● Short task
The material below contains a line with "part(wd, 'trunk', bark_pale, root);" and a line with "used = set()". Copy exactly those two lines and all lines between them.
━━━ Records to use ━━━
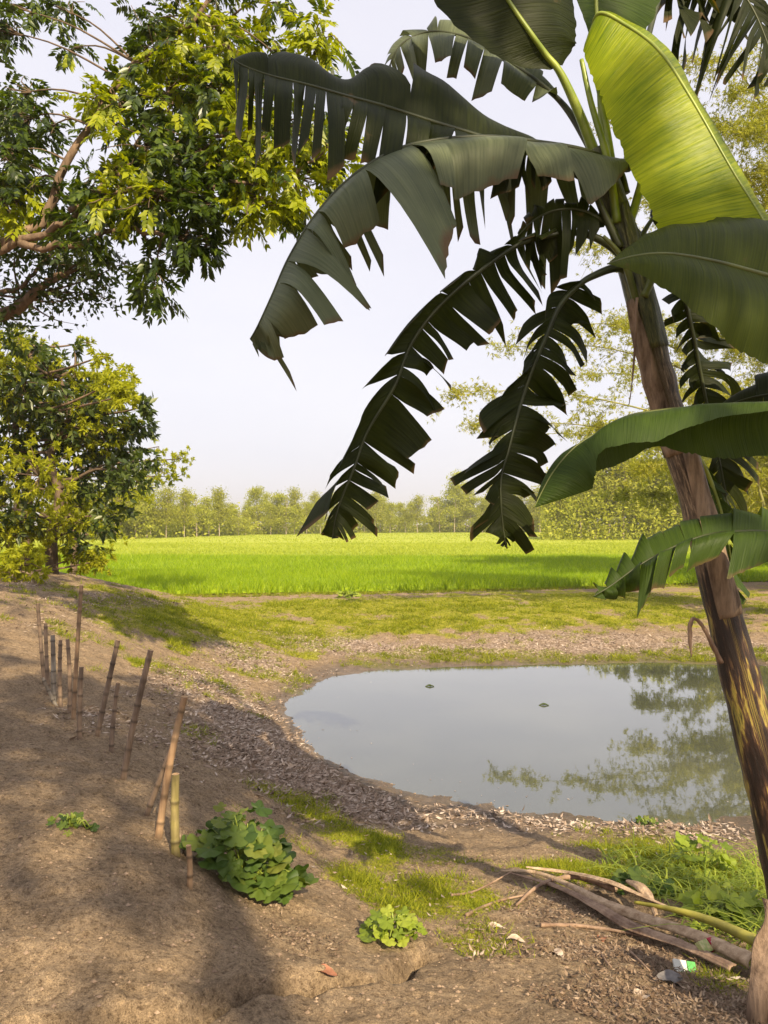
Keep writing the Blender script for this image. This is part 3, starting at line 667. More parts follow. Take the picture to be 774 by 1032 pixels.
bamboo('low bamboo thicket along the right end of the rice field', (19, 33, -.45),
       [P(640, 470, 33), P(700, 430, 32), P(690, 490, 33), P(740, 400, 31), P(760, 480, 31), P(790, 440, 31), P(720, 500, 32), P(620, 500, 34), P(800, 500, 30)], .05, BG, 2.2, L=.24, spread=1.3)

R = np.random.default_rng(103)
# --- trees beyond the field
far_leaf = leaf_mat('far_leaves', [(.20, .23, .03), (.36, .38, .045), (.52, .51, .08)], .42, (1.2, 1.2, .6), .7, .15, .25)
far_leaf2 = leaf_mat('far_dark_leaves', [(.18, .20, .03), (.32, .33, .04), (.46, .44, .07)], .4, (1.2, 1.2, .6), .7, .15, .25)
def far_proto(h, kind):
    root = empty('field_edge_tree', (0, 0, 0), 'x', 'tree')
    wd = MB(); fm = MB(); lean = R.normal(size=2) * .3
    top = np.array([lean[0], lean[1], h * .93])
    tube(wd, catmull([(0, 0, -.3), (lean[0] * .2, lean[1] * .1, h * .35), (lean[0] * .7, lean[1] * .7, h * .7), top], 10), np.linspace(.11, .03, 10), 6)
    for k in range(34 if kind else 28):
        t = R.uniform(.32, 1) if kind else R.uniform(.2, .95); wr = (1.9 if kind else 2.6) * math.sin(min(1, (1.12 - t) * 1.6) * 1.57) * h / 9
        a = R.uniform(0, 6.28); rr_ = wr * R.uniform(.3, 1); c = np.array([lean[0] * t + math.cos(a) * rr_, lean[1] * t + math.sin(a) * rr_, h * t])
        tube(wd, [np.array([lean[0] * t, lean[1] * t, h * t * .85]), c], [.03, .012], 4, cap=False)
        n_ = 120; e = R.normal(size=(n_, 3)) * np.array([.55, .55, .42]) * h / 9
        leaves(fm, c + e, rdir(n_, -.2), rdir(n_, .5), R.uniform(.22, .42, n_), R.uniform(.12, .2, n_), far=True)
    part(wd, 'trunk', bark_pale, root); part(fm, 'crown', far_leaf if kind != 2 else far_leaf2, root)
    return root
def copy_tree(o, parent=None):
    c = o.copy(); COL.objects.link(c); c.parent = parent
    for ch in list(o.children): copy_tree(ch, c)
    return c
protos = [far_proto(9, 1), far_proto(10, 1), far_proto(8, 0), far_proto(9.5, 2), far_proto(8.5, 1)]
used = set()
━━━
━━━ Records to use ━━━
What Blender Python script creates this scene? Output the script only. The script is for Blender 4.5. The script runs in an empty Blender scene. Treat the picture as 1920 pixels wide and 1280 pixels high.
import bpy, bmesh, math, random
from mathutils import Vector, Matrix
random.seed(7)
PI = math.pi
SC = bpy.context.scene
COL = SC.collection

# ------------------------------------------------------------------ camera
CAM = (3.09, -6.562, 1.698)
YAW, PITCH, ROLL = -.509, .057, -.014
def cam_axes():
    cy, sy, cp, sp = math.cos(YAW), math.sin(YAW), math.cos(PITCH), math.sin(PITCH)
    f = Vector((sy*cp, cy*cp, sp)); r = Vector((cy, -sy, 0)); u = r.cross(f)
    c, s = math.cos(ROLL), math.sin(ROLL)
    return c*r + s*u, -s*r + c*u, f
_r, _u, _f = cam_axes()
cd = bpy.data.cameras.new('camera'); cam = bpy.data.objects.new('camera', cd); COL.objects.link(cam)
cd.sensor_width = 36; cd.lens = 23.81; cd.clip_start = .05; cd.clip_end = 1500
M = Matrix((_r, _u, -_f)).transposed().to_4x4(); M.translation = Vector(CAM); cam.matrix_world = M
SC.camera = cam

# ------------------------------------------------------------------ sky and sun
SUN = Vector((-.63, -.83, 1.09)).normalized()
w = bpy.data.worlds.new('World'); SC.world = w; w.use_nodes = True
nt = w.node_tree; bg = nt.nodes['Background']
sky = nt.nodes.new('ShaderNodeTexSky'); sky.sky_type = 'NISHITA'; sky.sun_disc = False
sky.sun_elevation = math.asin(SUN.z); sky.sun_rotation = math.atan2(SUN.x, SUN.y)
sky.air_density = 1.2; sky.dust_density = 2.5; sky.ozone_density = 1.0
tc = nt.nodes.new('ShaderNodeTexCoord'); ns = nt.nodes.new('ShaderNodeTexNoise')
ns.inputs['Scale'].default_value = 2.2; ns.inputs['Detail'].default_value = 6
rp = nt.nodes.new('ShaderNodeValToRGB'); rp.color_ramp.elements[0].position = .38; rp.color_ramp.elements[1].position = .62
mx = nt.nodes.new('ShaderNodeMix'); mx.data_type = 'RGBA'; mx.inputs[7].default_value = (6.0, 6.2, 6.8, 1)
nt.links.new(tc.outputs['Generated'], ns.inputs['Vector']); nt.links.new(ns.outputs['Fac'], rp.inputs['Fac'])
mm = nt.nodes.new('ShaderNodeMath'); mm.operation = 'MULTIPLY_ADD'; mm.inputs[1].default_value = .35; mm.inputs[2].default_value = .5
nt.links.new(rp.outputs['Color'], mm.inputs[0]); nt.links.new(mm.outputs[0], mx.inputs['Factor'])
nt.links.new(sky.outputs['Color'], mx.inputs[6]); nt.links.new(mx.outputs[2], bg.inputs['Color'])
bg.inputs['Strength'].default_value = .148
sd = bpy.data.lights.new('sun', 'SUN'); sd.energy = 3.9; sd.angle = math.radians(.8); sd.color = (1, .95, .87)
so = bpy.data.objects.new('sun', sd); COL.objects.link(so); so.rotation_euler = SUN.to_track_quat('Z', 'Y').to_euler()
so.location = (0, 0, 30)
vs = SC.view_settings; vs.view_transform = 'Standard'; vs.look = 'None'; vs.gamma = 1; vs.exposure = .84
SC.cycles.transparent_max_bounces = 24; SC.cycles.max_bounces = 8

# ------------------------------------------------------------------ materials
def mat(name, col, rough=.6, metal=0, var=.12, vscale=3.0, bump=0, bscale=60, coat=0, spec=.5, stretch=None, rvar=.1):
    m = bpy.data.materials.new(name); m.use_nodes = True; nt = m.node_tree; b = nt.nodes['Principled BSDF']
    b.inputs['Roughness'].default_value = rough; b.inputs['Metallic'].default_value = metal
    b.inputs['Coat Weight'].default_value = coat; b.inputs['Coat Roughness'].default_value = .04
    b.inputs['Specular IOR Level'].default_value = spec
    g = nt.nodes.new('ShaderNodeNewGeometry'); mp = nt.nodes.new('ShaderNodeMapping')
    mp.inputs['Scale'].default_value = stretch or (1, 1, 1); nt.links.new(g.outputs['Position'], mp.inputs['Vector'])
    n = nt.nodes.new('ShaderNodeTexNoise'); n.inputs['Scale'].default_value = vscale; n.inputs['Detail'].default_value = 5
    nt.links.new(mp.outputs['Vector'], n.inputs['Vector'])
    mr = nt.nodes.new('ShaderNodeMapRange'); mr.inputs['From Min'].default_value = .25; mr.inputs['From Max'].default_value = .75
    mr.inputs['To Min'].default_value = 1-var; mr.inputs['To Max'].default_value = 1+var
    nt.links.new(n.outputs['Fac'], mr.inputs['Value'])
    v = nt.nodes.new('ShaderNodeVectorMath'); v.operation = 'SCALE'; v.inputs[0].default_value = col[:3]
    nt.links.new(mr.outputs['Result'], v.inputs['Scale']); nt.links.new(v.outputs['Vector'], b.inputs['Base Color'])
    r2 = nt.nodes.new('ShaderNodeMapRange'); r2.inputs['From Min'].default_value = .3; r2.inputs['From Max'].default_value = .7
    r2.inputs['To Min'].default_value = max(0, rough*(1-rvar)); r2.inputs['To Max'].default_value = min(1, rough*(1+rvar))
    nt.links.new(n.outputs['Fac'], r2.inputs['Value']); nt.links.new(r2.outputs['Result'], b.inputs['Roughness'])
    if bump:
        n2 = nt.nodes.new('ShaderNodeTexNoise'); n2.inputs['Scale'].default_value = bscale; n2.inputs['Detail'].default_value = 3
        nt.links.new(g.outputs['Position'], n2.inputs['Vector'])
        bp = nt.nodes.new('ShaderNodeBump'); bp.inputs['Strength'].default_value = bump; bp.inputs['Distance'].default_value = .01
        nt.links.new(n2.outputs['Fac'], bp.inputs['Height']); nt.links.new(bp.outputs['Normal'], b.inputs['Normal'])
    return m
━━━
━━━ Records to use ━━━
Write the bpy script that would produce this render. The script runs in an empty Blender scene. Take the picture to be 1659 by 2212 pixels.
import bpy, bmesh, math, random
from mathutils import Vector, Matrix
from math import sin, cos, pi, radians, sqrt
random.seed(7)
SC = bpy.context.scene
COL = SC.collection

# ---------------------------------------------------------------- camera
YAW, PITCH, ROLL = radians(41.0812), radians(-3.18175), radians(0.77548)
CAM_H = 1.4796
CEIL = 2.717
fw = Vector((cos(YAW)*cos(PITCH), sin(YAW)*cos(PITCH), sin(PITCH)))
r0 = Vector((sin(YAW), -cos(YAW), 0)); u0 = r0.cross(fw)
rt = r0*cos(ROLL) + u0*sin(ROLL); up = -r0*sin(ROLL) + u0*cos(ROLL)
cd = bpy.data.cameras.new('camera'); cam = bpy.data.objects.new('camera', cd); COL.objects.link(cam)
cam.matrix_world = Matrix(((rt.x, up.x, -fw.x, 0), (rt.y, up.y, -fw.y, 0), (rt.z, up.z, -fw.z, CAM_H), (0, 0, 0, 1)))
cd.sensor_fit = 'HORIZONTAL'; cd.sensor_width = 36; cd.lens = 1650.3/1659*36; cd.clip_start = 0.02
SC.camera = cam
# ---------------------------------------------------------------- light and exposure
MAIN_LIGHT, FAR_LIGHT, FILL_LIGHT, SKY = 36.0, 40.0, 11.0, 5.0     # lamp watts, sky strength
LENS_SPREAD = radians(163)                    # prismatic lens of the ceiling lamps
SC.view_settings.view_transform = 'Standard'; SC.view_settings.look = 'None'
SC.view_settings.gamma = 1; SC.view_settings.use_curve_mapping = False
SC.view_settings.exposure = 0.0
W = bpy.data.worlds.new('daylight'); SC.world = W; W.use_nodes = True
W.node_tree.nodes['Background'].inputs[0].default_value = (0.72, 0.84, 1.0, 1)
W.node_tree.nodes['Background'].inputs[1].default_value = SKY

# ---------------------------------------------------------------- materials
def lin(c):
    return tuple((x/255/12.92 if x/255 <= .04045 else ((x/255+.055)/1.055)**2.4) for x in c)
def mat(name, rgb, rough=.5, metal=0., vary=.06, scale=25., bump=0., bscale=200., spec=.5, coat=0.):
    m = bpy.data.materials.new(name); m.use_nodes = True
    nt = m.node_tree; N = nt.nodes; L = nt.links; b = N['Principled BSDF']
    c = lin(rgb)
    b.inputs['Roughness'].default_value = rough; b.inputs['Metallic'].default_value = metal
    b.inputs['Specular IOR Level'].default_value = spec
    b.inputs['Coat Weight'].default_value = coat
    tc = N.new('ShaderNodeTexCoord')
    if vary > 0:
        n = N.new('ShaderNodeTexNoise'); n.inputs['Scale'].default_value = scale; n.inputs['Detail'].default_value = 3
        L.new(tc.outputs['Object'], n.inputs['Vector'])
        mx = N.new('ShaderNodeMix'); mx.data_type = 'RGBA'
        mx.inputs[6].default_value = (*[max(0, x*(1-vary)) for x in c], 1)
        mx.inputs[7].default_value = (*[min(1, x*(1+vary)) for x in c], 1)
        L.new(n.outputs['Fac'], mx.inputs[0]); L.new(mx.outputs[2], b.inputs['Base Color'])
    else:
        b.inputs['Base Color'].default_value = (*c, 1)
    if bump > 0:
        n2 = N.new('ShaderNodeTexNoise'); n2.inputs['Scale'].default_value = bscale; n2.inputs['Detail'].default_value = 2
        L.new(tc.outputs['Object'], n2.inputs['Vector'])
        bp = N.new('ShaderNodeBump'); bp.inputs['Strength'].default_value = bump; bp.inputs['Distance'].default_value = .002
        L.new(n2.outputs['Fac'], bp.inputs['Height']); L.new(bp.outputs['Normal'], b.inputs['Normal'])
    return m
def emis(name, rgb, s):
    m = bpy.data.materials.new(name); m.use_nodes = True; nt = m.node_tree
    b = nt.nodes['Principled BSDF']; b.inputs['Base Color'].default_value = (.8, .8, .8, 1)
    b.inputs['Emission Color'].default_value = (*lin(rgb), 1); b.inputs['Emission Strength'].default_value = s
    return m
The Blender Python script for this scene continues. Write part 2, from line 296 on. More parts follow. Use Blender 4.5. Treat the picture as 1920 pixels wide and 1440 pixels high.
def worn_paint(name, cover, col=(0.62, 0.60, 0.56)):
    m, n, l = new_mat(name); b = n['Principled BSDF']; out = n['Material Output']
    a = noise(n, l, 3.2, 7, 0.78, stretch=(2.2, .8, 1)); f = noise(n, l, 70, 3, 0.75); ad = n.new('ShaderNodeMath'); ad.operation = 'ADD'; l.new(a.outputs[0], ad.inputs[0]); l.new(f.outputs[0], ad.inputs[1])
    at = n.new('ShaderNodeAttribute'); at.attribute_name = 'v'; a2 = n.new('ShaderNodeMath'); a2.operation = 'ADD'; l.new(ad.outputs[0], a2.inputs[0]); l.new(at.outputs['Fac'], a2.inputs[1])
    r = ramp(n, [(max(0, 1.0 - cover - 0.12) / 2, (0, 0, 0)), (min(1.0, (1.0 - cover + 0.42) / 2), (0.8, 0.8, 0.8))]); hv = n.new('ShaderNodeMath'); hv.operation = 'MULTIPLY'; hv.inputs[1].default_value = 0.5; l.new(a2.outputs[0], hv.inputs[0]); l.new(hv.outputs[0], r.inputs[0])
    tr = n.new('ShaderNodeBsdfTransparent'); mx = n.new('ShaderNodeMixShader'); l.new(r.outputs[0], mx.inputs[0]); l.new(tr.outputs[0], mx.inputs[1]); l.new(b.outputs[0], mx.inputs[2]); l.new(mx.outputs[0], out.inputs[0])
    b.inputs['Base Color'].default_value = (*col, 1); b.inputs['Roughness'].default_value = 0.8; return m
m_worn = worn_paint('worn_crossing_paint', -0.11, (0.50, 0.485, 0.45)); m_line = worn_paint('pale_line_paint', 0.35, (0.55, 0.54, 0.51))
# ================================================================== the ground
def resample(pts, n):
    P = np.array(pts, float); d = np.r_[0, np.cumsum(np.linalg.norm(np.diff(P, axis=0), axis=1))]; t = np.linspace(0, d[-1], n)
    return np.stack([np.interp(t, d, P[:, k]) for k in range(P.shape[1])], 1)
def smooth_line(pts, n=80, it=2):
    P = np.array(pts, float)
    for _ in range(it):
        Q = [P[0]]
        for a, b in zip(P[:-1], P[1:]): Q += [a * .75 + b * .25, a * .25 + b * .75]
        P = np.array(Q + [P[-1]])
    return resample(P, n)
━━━
● Solution to this task
    part(wd, 'trunk', bark_pale, root); part(fm, 'crown', far_leaf if kind != 2 else far_leaf2, root)
    return root
def copy_tree(o, parent=None):
    c = o.copy(); COL.objects.link(c); c.parent = parent
    for ch in list(o.children): copy_tree(ch, c)
    return c
protos = [far_proto(9, 1), far_proto(10, 1), far_proto(8, 0), far_proto(9.5, 2), far_proto(8.5, 1)]
used = set()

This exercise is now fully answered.